審査の際に、まず申込書に必要事項を記載して書類と一緒に提出します。そして「審査通過」「審査否決」の結果のみが伝えられる形で、審査通過の場合のみその後の手続きへと移る流れです。審査基準が明確になっていないからこそ、必要書類には漏れや不備がない記載が求められるでしょう。
また、会社の経営状況のがわかる数字、会社経営が安定している裏付け資料なども合わせて提出するなどして、少しでもカード会社からの信用度が高まるようにしてみてください。
固定電話が必要とされるケースがある
法人カードの審査において意外と見落しがちなのが固定電話の有無です。
実は固定電話の設置があるかどうかで、会社が機能しているかをチェックする場合があります。あるいはカード会社によっては固定電話番号を必須事項として求めてくることもあるほどです。
ビジネスで固定電話が特に必要ない個人事業主などは、固定電話を用意しないこともあるかもしれません。しかし、固定電話を事前に用意した方が信用度は高まる場合もあるので、その点は覚えておくと良いでしょう。
決算書の提出は必要としないケースが多い
法人カードの審査時に決算書の提出を求められない場合もあります。
これは申し込み時の書類に記載された利益率に売上金額、決算報告書などから経営が安定しているかどうかを判断するからです。
ただし、個人事業主や会社創業後間もない場合は経営状況を伝えるのは困難なので、自社のホームページや銀行口座の通帳コピー、納税証明書などを添付してみてください。経営の安定をアピールするのであれば、方法はこれしかありません。
代表者の信用度も大きなポイント
個人向けカードでも申し込み者本人の信用度が低ければ審査に通過しませんが、これは法人カードでも共通の認識です。
法人カードの審査では代表者の信用度が重視され、個人信用情報機関に登録された代表者の個人情報をカード会社は参考にします。

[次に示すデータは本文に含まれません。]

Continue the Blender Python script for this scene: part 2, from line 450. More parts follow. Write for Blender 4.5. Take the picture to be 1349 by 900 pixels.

現在、代表者が保有する個人カードで延滞や滞納を繰り返している、もしくは過去に債務整理や強制解約などの経験があれば審査通過の可能性は低くなるでしょう。なお、個人信用情報に登録されるのはクレジットカードやローンだけでなく、携帯電話の割賦金も対象です。
もしも過去に何かしらのトラブルを起こした経験がある場合、個人信用情報機関から情報が削除されるのを待つしか方法はありません。
まとめ
法人カードとはどんなクレジットカードなのかについて解説してきましたが、最後に重要となるポイントをチェックしましょう。
・法人カードは基本的にキャッシングの機能がない
・3つのグレード、5つの国際ブランドの中から使いやすい1枚を選ぶ
・経費管理や資金繰りの面で役に立つ
・審査時に代表者の信用度が重要になる
法人カードは年会費が高ければサービス内容が充実している傾向があります。導入後の手厚いサービスを求めるのであればゴールドかプラチナ、単に経費支払いのみに使えれば問題ないという場合でしたら一般で困ることはないでしょう。
そして、導入前と導入後では業務面に大きな違いも見られるはずです。